Department Welcomes Dr. Craig Rawlings to Duke

Craig M. Rawlings is interested in how meanings, ideas, beliefs, and feelings take shape and spread in groups. In modeling such processes, his research combines techniques from social network analysis with theories from social psychology, especially theories of interaction. He has applied these ideas in a variety of contexts, including communes, academic departments, and book clubs. His 2015 article with Dan McFarland and Dan Jurafsky on the gendered interactional performances in speed-dates won the Gould Prize for the best paper published in the American Journal of Sociology in the previous two-year period. He is currently interested in how interaction and group dynamics shape perceptions, sensations, and the meanings of aesthetic objects and our own bodies.

 

Craig is also passionate about teaching.
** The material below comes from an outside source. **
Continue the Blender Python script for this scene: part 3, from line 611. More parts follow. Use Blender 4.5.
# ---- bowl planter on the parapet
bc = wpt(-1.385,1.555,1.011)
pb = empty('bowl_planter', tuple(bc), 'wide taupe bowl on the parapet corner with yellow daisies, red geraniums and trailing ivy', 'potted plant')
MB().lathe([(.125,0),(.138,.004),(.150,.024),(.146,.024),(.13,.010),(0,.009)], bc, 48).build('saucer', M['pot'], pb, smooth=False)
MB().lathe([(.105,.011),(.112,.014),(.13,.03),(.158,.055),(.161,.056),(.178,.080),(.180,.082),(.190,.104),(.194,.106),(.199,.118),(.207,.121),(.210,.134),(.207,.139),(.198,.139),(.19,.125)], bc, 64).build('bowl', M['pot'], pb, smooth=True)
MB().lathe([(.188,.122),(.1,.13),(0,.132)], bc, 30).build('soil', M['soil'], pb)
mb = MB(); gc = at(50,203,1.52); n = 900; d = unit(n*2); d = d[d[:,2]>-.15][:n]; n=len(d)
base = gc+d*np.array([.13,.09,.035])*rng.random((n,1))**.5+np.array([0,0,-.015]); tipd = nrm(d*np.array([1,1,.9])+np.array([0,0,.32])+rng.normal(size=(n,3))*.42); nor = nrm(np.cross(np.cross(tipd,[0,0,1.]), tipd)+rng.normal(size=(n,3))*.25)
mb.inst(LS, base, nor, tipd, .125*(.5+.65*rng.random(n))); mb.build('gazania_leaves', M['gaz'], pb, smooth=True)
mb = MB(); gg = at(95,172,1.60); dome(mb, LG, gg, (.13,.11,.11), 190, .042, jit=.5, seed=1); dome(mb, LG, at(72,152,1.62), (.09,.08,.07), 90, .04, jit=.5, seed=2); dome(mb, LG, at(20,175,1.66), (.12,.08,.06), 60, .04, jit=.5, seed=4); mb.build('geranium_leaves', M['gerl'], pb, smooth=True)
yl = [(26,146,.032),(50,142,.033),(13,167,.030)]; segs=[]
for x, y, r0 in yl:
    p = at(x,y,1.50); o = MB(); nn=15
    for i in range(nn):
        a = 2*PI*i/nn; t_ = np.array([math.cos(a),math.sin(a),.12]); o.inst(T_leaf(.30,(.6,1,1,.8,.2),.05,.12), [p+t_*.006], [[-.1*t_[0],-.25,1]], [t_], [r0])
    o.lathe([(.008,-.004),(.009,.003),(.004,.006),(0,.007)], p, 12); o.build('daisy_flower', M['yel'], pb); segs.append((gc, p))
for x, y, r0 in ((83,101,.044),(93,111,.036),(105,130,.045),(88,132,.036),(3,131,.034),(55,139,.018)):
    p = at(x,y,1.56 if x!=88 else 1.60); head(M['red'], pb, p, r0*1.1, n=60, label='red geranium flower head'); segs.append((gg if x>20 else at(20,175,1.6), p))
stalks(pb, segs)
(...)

Prior to coming to Duke, he held teaching positions at UC-Santa Barbara, where he was nominated for the Distinguished Teaching Award, and Northwestern, where he was repeatedly elected by students to the Faculty Honor Roll and among all the faculty was voted by the class of 2018 to give “The Last Lecture” to a room of 700 rowdy seniors. He looks forward to developing his graduate and undergraduate teaching with the talented and motivated students at Duke.

 

Craig is absolutely thrilled to be joining the sociology faculty at Duke. He is also looking forward to exploring the hiking, surfing, yoga, and food in the region.